Mort de M. Liebaert, ministre d’Etat.

Il rendit au pays des services éminents

Une triste nouvelle qui provoquera dans les milieux politiques une douloureuse sensation : M. Liebaert, ministre d'Etat, a succombé cette nuit aux suites d'une pneumonie, au château de Terlinden à Ternath, résidence de son fils.

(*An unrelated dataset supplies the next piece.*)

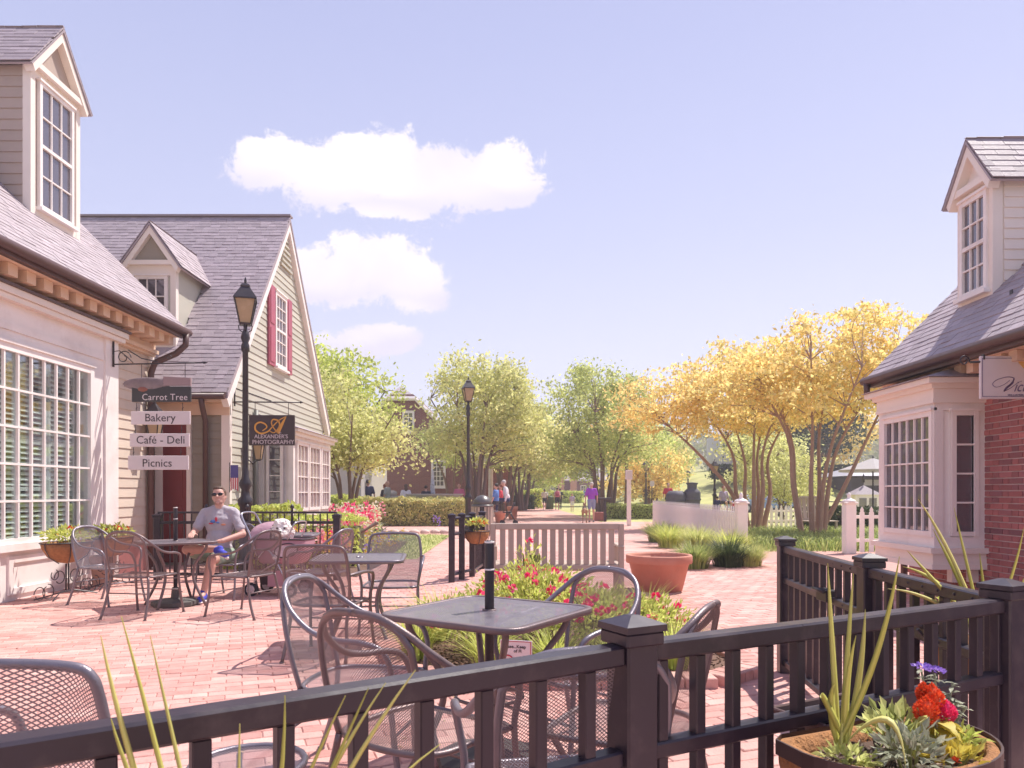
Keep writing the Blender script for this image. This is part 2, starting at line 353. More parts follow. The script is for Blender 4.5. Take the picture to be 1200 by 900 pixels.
# paving: a sheet of bedding with real bricks near, brick-patterned material beyond them
def pavematerial():
    m = bpy.data.materials.new('far_paving'); m.use_nodes = True; nt = m.node_tree; N = nt.nodes.new; L = nt.links.new; b = nt.nodes['Principled BSDF']
    g = N('ShaderNodeNewGeometry'); mp = N('ShaderNodeMapping'); mp.inputs['Rotation'].default_value = (0,0,-R(20)); L(g.outputs['Position'], mp.inputs[0])
    br = N('ShaderNodeTexBrick'); br.inputs['Scale'].default_value = 1; br.inputs['Brick Width'].default_value = .204; br.inputs['Row Height'].default_value = .104
    br.inputs['Mortar Size'].default_value = .004; br.inputs['Color1'].default_value = (.64,.37,.32,1); br.inputs['Color2'].default_value = (.55,.27,.235,1); br.inputs['Mortar'].default_value = (.50,.36,.32,1); L(mp.outputs[0], br.inputs[0])
    n = N('ShaderNodeTexNoise'); n.inputs['Scale'].default_value = .9; n.inputs['Detail'].default_value = 8; L(g.outputs['Position'], n.inputs['Vector'])
    mr = N('ShaderNodeMapRange'); mr.inputs[1].default_value = .5; mr.inputs[2].default_value = .72; mr.inputs[4].default_value = .55; L(n.outputs[0], mr.inputs[0])
    mx = N('ShaderNodeMix'); mx.data_type = 'RGBA'; L(mr.outputs[0], mx.inputs[0]); L(br.outputs[0], mx.inputs[6]); mx.inputs[7].default_value = (.64,.50,.45,1); L(mx.outputs[2], b.inputs['Base Color'])
    b.inputs['Roughness'].default_value = .85
    return m
farpave = pavematerial()
pv = MB()
def sheet(mb, poly, z): mb.add([(x,y,z) for x,y in poly], [tuple(range(len(poly)))])
sheet(pv, [(-9,-4),(9,-4),(9,13.6),(-9,13.6)], -.003)
sheet(pv, [(-9,13.6),(4.6,13.6),(4.6,15.9),(6.9,15.9),(6.9,13.6),(9,13.6),(9,16.4),(4.9,16.4),(6.4,33),(3.9,33),(3.4,60),(5,140),(-3.2,140),(-2.3,60),(-1.9,30),(-9,30)], -.004)
pv.build('pavement', farpave, kind='structure')
pave_root = pv_obj = bpy.data.objects['pavement']
# raised strips of bedding under the laid bricks
bed = MB(); sheet(bed, [(-8,1.2),(6.6,1.2),(7.6,16.3),(-8,16.3)], .008); bed.build('joint_sand', mortar, pave_root)
BEDP = [(-.55,7.2),(-1.05,6.2),(-.75,5.2),(-.2,4.9),(1.35,4.95),(1.75,5.3),(1.45,7.4),(.9,8.4),(.1,8.3)]     # flower bed outline
LAWN = [(-1.84,14.4),(-1.84,22.3),(-3.4,23.0),(-8,23.2),(-8,13.9),(-2.75,13.9)]
def inpoly(x, y, poly):
    c = False; n = len(poly)
    for i in range(n):
        x1,y1 = poly[i]; x2,y2 = poly[(i+1)%n]
        if (y1 > y) != (y2 > y) and x < (x2-x1)*(y-y1)/(y2-y1)+x1: c = not c
    return c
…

C'est un grand parlementaire qui disparaît de la scène politique, un parlementaire de l'ancienne école, un des survivants de la grande période où brillèrent les Beernaert, les Woeste, les de Smet de Naeyer. Il avait renoncé à la vie politique aux élections de mai dernier et sa retraite avait laissé dans l'hémicycle sénatorial un vide énorme. On s'était résigné difficilement à l'idée de ne plus voir au fauteuil ce vétéran à la physionomie toujours jeune et qui portait allègrement le poids des ans. Dans tous les grands débats on le voyait se lever au milieu d'une assemblée attentive pour développer, dans une forme toujours soignée des considérations adéquates au sujet et inspirées par un vigoureux bon sens. Car M. Liebaert était un « debater » de choix, un orateur rompu aux luttes de l'hémicycle, et qui ne se laissait jamais démonter par l'adversaire.

Il ne fut jamais plus ardent, plus combatif qu'au cours de ces dernières années, lorsqu'il plaida devant lé Sénat la cause de la Jonction Nord-Midi. Cette question, il l'avait faite sienne et les adversaires du projet trouvèrent devant eux un véritable apôtre doublé peut-on dire d'un technicien qui, persuadé de l'excellence d'un projet reconnu indispensable par toutes les compétences depuis une trentaine d'années, considérait comme un devoir de sa charge d'en assurer la réalisation par tous les moyens en son pouvoir. Si la cause de la Jonction Nord Midi triomphe - ce qui n'est plus douteux après la proclamation des résultats de la dernière adjudication-concours - c'est incontestablement et, avant tout, l'homme qui vient de disparaître que le pays le devra. On assure que cette lutte sans merci à laquelle M. Liebaert consacra les derniers mois de sa vie politique n'a pas été étrangère à sa disparition. On se rappellera que l'éminent homme d'Etat en éprouva une fatigue qui le contraignit à prendre en France quelques semaines de repos. C'est alors qu'il prit la décision de se retirer complètement, certain d'avance que le Parlement, pleinement édifié sur l'excellence d'un projet que le Vingtième Siècle se réjouit d'avoir défendu avec lui, saurait exiger l'exécution de ce grand travail.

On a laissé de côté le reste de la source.